SUPPLIED INFORMATION >>
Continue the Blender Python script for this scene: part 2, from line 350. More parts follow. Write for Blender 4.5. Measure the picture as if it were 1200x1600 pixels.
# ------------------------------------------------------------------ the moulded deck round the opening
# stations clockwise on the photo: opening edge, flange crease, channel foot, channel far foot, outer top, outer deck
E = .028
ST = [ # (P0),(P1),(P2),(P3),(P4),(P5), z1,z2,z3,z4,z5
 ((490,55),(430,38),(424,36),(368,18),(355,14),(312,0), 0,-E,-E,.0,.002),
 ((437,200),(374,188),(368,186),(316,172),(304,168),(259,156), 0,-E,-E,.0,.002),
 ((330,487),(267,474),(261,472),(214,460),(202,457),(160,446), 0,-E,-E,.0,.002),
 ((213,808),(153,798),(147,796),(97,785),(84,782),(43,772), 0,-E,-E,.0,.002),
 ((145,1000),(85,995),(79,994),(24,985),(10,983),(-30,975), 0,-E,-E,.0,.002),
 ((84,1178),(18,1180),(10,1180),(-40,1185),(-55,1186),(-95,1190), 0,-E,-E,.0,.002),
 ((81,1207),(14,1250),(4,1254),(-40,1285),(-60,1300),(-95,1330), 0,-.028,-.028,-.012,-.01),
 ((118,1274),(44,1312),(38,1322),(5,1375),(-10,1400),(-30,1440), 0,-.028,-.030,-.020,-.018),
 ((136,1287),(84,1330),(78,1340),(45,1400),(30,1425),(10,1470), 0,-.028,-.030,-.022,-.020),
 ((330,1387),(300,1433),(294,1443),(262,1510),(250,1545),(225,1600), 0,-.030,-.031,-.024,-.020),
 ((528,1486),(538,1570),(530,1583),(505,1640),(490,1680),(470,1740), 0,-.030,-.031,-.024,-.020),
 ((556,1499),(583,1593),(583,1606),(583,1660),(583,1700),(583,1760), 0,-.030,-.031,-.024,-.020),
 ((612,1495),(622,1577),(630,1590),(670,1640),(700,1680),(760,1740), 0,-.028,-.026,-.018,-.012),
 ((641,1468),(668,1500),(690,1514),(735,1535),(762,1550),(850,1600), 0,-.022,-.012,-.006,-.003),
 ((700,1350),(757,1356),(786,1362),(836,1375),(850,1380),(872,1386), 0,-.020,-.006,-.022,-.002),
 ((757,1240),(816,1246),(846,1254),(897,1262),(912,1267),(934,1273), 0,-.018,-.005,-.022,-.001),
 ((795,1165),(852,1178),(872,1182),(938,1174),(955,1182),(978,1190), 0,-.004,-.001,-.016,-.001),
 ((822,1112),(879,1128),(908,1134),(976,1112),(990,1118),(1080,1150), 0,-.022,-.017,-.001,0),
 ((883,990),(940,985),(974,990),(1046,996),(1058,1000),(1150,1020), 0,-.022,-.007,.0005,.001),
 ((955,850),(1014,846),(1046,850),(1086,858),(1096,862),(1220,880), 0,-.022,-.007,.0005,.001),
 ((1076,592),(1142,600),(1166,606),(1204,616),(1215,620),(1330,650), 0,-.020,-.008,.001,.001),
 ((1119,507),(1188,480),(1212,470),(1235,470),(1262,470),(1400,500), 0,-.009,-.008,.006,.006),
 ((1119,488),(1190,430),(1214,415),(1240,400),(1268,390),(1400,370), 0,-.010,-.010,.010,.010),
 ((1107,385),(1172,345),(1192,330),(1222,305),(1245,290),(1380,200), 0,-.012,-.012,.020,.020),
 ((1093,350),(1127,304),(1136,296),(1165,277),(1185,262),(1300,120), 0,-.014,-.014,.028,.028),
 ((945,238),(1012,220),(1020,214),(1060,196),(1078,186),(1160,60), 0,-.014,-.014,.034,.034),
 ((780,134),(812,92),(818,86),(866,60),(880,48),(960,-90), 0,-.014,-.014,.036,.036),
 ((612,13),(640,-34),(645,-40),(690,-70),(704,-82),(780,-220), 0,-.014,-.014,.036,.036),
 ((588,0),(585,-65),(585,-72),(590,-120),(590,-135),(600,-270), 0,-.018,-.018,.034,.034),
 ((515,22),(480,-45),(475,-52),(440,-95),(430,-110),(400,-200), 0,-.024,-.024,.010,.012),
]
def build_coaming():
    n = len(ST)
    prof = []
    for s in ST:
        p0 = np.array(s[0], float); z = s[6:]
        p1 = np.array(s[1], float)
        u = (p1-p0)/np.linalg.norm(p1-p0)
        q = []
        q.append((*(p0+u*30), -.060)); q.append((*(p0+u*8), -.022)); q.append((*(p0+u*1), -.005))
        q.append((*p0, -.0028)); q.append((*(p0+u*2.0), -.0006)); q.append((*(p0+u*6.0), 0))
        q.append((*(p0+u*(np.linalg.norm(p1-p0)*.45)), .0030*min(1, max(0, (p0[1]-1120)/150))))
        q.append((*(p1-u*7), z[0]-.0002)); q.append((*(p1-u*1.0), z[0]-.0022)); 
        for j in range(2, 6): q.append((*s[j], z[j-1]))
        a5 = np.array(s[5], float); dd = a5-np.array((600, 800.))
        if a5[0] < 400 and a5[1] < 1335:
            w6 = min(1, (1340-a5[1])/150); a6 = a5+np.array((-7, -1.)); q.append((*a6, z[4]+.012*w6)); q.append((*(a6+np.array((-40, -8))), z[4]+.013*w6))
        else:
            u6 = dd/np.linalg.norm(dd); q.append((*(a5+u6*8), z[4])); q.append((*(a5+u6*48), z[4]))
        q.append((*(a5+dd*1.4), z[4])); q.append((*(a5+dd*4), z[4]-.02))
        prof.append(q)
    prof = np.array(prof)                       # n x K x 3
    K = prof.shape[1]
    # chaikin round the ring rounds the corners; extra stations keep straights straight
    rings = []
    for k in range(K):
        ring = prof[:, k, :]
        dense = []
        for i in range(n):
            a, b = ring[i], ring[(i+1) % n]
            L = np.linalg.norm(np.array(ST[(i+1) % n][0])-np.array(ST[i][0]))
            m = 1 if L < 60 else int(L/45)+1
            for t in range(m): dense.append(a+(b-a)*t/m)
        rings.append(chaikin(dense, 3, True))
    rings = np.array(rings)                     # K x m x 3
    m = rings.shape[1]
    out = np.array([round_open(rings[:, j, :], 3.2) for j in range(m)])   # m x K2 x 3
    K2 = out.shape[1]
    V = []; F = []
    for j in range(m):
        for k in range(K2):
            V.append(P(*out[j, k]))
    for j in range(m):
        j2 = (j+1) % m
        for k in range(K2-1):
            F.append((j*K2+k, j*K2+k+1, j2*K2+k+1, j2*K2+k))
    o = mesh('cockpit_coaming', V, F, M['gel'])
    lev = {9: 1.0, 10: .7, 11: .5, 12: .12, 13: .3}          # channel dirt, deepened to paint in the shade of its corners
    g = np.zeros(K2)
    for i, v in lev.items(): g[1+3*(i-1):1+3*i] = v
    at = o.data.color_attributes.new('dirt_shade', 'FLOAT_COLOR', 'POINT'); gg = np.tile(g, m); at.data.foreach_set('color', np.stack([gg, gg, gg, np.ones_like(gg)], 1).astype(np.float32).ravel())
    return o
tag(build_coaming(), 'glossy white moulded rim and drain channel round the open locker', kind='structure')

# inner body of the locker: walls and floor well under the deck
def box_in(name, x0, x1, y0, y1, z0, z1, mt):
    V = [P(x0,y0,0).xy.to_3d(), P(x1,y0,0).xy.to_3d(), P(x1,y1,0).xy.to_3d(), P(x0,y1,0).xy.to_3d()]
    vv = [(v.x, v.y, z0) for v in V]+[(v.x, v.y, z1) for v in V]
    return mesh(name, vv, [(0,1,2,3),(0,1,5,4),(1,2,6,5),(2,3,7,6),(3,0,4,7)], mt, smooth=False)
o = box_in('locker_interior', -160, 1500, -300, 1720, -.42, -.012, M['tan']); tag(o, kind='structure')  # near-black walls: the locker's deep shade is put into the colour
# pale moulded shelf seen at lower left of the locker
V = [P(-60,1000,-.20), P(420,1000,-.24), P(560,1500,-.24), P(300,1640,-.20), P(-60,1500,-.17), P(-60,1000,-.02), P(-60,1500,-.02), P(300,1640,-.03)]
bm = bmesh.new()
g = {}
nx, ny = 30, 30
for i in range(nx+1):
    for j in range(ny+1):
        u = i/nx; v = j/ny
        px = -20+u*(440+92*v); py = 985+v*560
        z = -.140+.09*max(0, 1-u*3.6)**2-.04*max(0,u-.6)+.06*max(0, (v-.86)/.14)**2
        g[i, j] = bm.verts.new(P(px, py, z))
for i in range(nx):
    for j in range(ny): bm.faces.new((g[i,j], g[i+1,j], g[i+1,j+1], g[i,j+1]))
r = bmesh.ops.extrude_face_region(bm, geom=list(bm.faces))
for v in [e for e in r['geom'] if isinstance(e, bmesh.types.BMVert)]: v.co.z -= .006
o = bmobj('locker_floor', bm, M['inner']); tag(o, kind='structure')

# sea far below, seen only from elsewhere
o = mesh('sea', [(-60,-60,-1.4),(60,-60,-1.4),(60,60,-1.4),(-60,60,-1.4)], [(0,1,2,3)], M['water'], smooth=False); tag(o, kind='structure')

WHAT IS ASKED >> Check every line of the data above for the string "from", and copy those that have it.

EXERCISE RESULT >>
Continue the Blender Python script for this scene: part 2, from line 350. More parts follow. Write for Blender 4.5. Measure the picture as if it were 1200x1600 pixels.
# sea far below, seen only from elsewhere